Между тем в лесах в живописном беспорядке разбросано великое множество старых больших сел и деревень, жители которых на протяжении столетий укрепляли патриархальный сельский уклад и городской жизни не знали. Здесь издревле занимались хлебопашеством, охотой, ремеслами, из которых главными были плотницкое, столярное и, как особая здешняя разновидность, тележное. Целые села из поколения в поколение занимались изготовлением телег и саней, тележных колес, санных полозьев, хомутов, оглобель. И вся эта продукция крестьянского ремесла была известна всему Поволжью.
Жизнь мастеров нелегкого дела протекала неспешно, столетиями не испытывая никаких потрясений и перемен. Может быть, поэтому здешние села, населенные русскими, чувашами, татарами и мордвой, выстояли в самые лихие годы, не обезлюдели, не опустели, а только крепче вцепились в неяркую, но богатую и хлебную поволжскую землю.
Село Старое Семенкино лежит в нескольких километрах от железнодорожного разъезда Маклауш. В дни моего детства в селе насчитывалось около четырехсот дворов. Село никогда не имело единого хозяина в лице помещика, и, вероятно, поэтому психология моих земляков существенно отличалась от психологии крестьян, чьи предки были крепостными и в чьем сознании укрепились черты подневольного, вечно зависимого от барской прихоти существования. Народ в Старом Семенкине жил гордый, небоязливый. Сельчане - русские и чуваши относились друг к другу с уважением, в трудные годы помогали нуждающимся семьям выстоять.
Наша семья относилась к наименее зажиточным. Отец мой не был крестьянином, а работал на железной дороге и как рабочий получал жалованье. Тем не менее острой нужды в раннем детстве я не ощущал. Это объяснялось отчасти наличием подсобного участка, трудолюбием членов семьи: у меня были два брата, две сестры, из которых старшие брат и сестра работали наравне со взрослыми. Была у нас в хозяйстве лошадь, и, помню, лет с пяти-шести меня уже тоже начали приучать к разным полевым работам: летом я целыми днями помогал старшим.

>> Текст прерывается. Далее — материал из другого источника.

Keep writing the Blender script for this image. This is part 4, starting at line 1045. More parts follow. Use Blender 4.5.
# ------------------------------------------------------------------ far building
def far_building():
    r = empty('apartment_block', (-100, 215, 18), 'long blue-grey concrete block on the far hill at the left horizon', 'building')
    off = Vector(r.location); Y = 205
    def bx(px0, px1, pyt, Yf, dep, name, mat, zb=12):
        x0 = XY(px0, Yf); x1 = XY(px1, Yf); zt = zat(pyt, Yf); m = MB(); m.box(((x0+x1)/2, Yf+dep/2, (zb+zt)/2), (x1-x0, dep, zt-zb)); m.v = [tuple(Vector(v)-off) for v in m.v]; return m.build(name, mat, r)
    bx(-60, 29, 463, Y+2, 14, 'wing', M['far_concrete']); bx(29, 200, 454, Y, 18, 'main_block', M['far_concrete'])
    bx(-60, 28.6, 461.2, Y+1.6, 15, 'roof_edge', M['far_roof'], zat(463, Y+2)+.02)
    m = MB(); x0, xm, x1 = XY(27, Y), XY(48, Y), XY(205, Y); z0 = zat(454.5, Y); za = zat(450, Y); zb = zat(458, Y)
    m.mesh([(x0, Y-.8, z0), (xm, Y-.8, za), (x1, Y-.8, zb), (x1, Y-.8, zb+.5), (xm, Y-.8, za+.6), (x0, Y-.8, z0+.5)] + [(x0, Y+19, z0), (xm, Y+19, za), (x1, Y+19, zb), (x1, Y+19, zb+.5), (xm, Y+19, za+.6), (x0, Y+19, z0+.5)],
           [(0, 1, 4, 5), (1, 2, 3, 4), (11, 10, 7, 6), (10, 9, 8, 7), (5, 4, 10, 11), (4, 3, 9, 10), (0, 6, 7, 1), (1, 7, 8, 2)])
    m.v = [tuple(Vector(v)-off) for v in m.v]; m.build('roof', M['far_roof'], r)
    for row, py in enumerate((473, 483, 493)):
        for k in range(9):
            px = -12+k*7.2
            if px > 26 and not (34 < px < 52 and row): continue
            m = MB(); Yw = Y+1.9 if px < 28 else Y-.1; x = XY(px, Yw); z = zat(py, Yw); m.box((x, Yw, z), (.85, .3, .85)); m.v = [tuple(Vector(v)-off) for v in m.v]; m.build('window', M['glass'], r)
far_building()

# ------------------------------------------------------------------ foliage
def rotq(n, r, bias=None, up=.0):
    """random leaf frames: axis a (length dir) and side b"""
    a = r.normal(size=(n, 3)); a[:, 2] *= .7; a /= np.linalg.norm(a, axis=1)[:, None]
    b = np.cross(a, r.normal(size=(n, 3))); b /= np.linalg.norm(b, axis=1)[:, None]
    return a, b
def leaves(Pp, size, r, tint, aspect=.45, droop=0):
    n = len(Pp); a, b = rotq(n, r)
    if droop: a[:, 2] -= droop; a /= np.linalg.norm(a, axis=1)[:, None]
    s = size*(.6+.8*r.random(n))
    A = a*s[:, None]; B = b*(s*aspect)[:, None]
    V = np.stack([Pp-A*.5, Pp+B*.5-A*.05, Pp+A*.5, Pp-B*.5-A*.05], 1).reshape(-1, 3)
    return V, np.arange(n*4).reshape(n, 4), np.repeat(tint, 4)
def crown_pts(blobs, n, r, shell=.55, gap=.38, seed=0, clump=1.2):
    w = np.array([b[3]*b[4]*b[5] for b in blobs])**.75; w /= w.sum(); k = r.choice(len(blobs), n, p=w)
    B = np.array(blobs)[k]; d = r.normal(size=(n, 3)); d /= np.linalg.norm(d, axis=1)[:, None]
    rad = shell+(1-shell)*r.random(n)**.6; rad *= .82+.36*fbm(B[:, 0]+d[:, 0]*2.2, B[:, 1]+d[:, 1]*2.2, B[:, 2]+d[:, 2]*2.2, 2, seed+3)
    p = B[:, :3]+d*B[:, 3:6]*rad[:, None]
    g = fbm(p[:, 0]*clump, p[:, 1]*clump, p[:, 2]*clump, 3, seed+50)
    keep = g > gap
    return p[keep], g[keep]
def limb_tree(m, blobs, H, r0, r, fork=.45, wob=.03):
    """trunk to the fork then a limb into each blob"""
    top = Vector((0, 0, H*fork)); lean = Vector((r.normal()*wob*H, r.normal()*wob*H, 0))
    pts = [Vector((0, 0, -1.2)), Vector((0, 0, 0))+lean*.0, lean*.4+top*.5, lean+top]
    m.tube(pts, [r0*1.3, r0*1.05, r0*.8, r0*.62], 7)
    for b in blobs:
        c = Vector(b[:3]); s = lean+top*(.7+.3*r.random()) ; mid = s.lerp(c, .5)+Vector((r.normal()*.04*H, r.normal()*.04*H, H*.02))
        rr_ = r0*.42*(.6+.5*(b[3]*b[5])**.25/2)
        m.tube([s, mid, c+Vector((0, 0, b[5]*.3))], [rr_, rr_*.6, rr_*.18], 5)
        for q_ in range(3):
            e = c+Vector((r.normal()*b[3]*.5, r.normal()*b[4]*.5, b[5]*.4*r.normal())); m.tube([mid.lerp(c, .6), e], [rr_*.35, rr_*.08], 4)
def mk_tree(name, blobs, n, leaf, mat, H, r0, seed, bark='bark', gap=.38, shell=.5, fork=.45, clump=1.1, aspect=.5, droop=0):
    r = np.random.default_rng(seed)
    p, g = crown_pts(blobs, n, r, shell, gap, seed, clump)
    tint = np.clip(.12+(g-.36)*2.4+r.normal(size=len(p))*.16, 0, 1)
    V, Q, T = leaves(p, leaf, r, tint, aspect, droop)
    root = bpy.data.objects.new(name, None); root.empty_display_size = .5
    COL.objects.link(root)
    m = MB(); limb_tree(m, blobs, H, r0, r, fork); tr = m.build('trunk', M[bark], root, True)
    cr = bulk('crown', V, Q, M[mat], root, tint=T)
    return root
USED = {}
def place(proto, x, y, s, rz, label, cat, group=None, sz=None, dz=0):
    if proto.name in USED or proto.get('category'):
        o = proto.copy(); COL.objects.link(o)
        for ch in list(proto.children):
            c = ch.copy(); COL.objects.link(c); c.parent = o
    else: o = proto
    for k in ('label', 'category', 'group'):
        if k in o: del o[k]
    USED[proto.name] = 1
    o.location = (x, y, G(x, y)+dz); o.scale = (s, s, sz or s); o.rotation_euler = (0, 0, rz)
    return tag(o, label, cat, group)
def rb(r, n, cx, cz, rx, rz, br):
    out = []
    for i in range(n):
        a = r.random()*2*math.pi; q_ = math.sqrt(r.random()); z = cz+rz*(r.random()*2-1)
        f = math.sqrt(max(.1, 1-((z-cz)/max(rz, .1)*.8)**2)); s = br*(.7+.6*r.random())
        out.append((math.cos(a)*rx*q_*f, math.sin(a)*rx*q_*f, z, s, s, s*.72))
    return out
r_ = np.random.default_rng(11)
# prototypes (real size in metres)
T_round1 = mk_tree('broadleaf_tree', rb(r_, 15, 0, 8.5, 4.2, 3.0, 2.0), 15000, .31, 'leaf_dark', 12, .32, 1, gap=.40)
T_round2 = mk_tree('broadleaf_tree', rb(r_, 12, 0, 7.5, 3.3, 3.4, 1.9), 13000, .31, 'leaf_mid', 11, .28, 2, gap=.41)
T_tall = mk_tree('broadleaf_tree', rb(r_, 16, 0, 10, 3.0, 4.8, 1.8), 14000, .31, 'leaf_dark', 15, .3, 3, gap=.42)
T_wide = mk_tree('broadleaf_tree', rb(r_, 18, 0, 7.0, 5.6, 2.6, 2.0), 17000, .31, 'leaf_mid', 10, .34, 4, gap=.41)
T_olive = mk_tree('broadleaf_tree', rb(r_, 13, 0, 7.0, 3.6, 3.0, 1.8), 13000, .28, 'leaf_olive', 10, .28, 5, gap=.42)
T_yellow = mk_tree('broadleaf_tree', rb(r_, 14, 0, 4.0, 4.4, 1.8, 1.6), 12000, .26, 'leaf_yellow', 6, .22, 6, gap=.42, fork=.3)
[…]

Большую роль в укладах сельской жизни играли укоренившиеся в селах многосемейные родственные связи. В нашем селе, например, было не меньше двух десятков дворов Захаровых. Существование таких кланов нередко обеспечивало прочность положения каждой отдельной семьи.
Среди всех Захаровых мой отец пользовался особым авторитетом, был уважаемым в селе человеком. Мы любили отца, но держал он нас в строгости. Как это часто бывает в крепких деревенских семьях, отец был гордостью нашей семьи, а мать - ее добрым гением.
Жить стало труднее, когда началась первая мировая война. Мужиков забрали на фронт, вся тяжесть полевых работ легла на баб да подростков. Отца как железнодорожника от призыва освободили, и через отрывочные фразы новых разговоров его товарищей-рабочих до нашего детского сознания доносились фантастические картины горящего в огне мира. Этот мир был очень далеко от нас, с ним затерянное на карте село связывала только одна нить - железная дорога. Еще почти ничего не изменилось по этой дороге. Однако сам воздух стал тревожным. Село затаилось в ожидании невиданных событий...
Весной семнадцатого года отца арестовали. Помню, приехал на подводе урядник с помощником да двое верховых. Отец принялся было неторопливо говорить матери, что и как делать но хозяйству без него, но урядник был нетерпелив. Он ударил отца плетью. Никак я тогда не мог себе представить, что в жизни может найтись человек, который поднимет на моего отца руку. Отец был гордым, сильным человеком. В селе с ним считались даже буйные головы, которые во хмелю не прочь бывали покуражиться, показать свою удаль. Урядник, очевидно, не ведал, что творил.